Monday, June 26, 2006

Good deeds by IIT alumni associations

This ET report recounts some of them (it covers IIM alumni associations, too):

IIT and IIM alumni associations are increasingly becoming more than just a convenient way of keeping in touch with batchmates. These associations are now serving as platforms, that enable ex-students to contribute to their alma mater and the society as well.

The class of ’06 at IIM-Ahmedabad has decided to raise Rs 1 crore by ’10-11, while the IIT Bombay Heritage Fund, a non-profit organisation set up by the US-based alumni of IIT-B, has helped raise over $20m over the past 10 years.

The funds have been used to finance infrastructure, scholarships, awards, funding for research, funding for inviting distinguished academics from foreign universities.

Amidst a sea of good deeds by the alumni associations, you also find a reference to their intervention into "policy issues that have a direct bearing on their institutes"; their anti-quota stand is mentioned as an example. This is a neat exercise in framing their political agenda within a larger set of things that are nice and warm. All I can say is, "Nice try; but, you will have to try harder."

For a different, more critical take on the IIT alumni associations' quota position, read my earlier post. While we are on this topic, I should pass along a link to this article by Ashish Chadha, a graduate student at Stanford, about an anti-quota protest held recently in the Silicon Valley.


  1. Anonymous said...

    I doubt if the alumni have any negotiating powers since they do not formally belong to the administrative structure of the IITs and the amounts generated are realtively trivial although useful in absolute terms. For example 20 million generated by IITB in 10 years is 10 crores a year while each IIT receives 100 crores every year from MHRD. If the alumni want negotiating power they are going to have to provide lots, lots more to their alma mater.

  2. Abi said...

    I agree with you, Abhinav, about the alumni's "negotiating powers". However, they do have quite a bit of soft power through (a) lobbying, and (b) their high positions, contacts, netwroks, and of course, (c) their money.

    The fact that their contributions appear small is not because they are not willing to give, but because our government imposes a cap on how much an IIT's corpus fund can hold.

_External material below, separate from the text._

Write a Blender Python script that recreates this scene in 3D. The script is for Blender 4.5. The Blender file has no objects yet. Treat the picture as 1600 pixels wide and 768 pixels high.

    The ET article is more about what the IIT alumni associations have been doing other than helping their alma mater. So, this discussion is sort of off-topic.

  3. Anonymous said...

    Saw this site just now:
    I do not know any thing more about this. I hope that I am not posting too much (I have retired a bit early since I did not like the rubbish we were teaching). Sometimes, this kind of exchange seems a quick way of finding some information.